Developments in Chalcogen-Halide Chemistry

This chapter presents an account of the current preparative and structural aspects of chalcogen-halide chemistry. The chapter focuses on the inorganic chemistry of the binary chlorides, bromides, and iodides as well as on the corresponding hypervalent anionic and cationic halo derivatives; fluorides are referred to in only a few cases. The chapter discusses the variability of the structural and bonding properties of the “inert pair” systems of the chalcogens in their formally lower positive oxidation states that directly influences the reactivity and the nature of the variety of possible reaction products. This field of chemistry may serve as a model for bonding, structure, and the reactive properties of analogous s2 systems of the neighboring elements, such as Sb(III), Bi(III), or I(V). Current investigations, for example, on antimony(III) and arsenic(III) halogen compounds, have indicated quite similar structural principles as in Te(IV) analogues.

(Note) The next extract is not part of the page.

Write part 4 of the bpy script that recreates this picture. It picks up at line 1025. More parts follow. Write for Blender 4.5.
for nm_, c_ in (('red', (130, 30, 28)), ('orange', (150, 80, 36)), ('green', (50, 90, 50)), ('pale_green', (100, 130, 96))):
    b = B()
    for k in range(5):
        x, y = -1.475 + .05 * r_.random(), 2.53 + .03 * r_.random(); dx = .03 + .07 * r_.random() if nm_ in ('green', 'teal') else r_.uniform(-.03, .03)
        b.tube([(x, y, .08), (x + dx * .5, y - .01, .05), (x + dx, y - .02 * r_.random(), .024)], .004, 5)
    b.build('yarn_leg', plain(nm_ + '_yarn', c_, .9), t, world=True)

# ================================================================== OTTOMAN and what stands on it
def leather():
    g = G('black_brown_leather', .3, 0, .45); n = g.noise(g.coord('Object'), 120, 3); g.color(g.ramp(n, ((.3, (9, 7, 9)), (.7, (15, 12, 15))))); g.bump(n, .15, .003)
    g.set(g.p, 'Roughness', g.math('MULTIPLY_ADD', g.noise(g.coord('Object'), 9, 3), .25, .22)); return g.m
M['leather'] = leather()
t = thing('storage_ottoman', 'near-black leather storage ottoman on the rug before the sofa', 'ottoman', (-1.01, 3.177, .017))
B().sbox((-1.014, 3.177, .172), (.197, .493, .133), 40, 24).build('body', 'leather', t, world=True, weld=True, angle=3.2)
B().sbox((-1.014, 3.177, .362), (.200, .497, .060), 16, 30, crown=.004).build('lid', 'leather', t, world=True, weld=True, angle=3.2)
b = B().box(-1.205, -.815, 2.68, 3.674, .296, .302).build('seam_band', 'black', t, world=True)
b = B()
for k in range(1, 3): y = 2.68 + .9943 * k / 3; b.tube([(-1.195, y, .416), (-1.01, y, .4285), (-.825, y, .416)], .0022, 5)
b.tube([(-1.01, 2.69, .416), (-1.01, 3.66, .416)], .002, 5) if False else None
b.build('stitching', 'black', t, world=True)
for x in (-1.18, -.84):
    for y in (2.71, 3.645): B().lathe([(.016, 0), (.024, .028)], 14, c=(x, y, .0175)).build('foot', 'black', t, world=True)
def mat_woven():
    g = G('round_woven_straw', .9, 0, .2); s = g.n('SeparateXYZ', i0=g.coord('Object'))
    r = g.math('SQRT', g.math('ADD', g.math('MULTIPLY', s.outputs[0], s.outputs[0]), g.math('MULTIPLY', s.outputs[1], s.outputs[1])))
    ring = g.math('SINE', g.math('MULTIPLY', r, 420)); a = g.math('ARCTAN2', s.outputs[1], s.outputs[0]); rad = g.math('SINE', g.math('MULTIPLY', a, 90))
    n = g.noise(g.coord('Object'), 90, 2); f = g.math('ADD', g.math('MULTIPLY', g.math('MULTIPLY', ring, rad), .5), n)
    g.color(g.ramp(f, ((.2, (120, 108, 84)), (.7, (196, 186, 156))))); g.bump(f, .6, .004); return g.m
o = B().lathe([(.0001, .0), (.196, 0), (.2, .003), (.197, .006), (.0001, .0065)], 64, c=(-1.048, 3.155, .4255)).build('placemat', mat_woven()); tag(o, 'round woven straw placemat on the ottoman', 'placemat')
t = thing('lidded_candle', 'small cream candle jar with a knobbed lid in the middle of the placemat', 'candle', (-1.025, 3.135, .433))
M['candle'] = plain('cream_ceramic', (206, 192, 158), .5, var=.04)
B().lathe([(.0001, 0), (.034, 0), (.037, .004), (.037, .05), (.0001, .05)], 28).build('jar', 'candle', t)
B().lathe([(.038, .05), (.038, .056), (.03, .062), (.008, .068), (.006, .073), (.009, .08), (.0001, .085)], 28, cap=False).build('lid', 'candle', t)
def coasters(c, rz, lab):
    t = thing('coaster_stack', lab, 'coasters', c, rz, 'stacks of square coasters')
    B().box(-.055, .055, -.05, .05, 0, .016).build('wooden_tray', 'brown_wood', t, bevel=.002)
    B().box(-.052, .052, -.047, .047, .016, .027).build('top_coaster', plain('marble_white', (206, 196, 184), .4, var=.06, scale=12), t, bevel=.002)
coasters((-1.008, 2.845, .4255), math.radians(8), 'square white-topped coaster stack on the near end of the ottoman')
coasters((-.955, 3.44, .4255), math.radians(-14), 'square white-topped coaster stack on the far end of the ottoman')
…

In the series of the binary halides of selenium and tellurium, the crystal structure determinations of tellurium tetrafluoride and of tellurium tetrachloride on twinned crystals were the key to understanding the various and partly contradictory spectroscopic and other macroscopic properties, as well as the synthetic potential of the compounds. The chapter discusses the characteristic structural and bonding features of the halogen compounds of the chalcogen(IV) systems, in which the role of the inert pair determines much of the stereochemistry and reactive properties of the whole class of compounds. SCl4, as the only stable tetrahalide of sulfur besides SF4, is known to be easily prepared at temperatures below –34°C from the elements or from the reversible reaction of equimolar amounts of SC12 and chlorine.